With the upsurge of online banking, mobile payment, and virtual currency, new money-laundering crimes easily conceal in the enormous transaction volume. The traditional rule-based methods with large amounts of alerting thresholds are already incapable of handling the fast-changing transaction networks. Recently, the DL models represented by the graph neural networks (GNNs) show the potential to capture money-laundering modes with high accuracy. However, most related works are still far from practical deployment in the industry. Based on our practice at WeBank, there are three major challenges: Firstly, supervised learning is infeasible facing the extraordinarily large-scale but imbalanced data, with hundreds of millions of active accounts but only thousands of anomalies. Secondly, the real-world transactions form a sparse network with millions of isolated user groups, which overflows the expressive ability of current node-level GNNs.
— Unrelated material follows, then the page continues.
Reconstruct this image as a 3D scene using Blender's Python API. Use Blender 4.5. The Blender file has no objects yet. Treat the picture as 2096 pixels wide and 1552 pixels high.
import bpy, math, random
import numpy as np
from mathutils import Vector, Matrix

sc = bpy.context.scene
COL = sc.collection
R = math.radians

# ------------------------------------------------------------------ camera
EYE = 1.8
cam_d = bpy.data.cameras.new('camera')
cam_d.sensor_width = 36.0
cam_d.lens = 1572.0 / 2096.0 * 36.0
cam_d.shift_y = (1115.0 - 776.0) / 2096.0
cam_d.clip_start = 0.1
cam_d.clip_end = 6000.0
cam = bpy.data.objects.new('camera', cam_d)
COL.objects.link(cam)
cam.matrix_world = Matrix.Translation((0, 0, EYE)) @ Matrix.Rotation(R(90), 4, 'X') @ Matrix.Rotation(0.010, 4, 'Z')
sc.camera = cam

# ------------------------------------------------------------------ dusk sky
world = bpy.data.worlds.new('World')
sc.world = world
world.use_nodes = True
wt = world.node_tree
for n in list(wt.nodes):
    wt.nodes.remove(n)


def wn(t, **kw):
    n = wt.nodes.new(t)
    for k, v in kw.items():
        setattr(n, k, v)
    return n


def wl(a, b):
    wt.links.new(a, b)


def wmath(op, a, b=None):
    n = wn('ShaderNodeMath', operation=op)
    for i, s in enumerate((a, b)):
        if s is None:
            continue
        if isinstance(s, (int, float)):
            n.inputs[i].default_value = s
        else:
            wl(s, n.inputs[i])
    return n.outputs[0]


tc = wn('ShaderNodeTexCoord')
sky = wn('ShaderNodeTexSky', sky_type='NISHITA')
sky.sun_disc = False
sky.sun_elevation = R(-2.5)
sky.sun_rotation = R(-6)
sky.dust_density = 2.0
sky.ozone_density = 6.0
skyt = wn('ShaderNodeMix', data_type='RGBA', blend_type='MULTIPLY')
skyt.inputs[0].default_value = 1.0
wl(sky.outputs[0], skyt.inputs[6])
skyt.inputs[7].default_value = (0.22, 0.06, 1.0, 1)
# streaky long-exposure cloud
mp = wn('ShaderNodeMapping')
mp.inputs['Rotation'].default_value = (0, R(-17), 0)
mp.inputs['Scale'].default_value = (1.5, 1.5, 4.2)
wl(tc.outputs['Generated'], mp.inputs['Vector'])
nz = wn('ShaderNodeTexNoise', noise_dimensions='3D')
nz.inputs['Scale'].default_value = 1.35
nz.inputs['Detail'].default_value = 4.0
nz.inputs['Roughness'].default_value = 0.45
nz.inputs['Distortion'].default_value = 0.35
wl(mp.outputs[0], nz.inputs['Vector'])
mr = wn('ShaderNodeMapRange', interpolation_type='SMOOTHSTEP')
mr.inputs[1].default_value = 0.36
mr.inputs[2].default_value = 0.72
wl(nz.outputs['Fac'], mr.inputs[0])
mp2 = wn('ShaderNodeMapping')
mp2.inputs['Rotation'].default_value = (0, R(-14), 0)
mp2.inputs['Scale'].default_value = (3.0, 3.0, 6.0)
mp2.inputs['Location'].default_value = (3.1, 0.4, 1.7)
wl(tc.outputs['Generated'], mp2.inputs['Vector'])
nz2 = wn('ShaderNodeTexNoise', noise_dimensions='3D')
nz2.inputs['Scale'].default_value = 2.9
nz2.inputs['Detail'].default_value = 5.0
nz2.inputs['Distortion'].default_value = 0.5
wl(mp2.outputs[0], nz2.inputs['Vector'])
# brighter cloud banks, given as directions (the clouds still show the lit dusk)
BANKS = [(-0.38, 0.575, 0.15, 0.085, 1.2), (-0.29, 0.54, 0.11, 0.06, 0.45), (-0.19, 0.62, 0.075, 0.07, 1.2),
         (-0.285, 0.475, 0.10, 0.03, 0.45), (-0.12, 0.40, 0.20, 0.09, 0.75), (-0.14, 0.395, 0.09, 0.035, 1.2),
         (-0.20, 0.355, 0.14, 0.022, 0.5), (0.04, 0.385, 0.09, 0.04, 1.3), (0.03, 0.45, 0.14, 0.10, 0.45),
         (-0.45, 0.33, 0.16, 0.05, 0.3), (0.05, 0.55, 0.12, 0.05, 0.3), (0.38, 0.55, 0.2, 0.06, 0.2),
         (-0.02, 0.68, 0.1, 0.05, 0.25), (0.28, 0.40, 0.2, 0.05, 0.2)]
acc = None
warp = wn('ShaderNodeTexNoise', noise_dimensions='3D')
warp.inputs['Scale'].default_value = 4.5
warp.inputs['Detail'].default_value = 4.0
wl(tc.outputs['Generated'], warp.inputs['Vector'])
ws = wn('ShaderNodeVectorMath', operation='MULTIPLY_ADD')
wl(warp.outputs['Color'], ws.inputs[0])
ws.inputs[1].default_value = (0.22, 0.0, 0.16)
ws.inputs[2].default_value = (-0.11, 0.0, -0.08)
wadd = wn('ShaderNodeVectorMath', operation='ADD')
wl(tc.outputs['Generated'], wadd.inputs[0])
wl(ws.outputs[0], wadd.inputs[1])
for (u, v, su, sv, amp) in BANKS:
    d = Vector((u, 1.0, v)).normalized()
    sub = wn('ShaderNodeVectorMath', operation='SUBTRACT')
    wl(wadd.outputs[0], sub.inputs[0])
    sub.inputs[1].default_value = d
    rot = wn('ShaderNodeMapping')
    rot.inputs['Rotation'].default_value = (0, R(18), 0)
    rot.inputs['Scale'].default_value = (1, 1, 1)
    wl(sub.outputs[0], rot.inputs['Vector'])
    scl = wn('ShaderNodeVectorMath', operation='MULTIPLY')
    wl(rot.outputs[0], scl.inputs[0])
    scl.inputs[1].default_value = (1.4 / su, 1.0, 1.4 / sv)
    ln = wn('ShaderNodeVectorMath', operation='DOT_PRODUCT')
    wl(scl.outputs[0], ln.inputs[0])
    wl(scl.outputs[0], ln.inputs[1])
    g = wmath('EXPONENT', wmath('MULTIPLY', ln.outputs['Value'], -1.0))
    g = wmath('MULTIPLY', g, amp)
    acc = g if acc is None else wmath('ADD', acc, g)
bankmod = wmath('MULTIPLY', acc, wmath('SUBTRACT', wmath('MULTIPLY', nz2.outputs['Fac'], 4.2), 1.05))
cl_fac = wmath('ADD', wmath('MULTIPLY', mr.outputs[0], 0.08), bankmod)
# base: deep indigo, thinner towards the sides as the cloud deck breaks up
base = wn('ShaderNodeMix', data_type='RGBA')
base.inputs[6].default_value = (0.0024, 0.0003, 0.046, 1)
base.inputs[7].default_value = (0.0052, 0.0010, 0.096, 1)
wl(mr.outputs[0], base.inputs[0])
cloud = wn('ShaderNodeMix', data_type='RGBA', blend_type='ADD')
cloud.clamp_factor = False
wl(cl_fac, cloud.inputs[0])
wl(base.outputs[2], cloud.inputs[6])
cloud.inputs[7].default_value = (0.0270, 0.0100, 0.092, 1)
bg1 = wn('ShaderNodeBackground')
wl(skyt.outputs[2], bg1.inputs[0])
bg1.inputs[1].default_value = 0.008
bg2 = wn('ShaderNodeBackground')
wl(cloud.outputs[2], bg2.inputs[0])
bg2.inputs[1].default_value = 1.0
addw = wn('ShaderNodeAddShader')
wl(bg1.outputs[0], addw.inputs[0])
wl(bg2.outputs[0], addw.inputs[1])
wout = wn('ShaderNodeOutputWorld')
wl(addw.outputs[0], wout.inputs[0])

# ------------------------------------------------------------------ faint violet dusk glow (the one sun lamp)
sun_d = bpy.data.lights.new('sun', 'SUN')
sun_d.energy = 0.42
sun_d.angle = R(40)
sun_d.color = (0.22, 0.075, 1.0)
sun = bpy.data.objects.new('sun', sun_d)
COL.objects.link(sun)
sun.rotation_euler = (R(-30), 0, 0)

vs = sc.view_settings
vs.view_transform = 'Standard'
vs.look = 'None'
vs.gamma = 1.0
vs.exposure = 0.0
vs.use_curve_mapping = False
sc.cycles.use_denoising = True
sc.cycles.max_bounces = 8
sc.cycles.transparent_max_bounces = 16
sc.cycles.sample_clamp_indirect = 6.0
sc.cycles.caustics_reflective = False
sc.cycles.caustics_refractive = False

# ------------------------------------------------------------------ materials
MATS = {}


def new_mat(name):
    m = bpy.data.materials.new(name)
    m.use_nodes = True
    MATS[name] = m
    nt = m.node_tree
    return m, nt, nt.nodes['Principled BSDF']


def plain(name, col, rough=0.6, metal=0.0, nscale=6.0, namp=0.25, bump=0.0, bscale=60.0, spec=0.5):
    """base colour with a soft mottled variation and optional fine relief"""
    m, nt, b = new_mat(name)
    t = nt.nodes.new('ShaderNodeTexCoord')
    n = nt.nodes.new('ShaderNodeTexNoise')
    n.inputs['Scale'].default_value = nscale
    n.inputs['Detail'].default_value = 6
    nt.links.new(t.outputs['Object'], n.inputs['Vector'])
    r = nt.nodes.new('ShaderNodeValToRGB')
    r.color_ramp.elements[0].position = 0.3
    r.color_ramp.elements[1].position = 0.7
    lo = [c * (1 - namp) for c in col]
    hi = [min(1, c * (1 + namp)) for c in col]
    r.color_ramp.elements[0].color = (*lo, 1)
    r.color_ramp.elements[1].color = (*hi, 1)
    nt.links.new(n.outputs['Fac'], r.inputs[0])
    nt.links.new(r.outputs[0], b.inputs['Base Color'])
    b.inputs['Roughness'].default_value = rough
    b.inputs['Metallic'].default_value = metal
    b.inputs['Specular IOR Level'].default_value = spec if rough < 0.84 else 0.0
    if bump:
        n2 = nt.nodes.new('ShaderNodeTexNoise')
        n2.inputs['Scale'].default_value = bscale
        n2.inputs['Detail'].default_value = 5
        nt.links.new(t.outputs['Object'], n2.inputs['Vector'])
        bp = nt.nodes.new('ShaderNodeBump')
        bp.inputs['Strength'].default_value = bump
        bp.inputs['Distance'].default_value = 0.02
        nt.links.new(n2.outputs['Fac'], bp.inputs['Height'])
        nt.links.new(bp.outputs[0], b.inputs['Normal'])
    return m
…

Thirdly, the explanation for each suspicious account is mandatory by the government for double check, which conflicts with the black-box nature of most DL models. Therefore, we proposed Diga, the first work to apply the diffusion probabilistic model to a graph anomaly detection problem with three novel techniques: the biased K-hop PageRank, the semi-supervised guided diffusion and the novel weight-sharing GNN layer. The effectiveness and efficiency of Diga are verified via intensive experiments on both industrial and public datasets.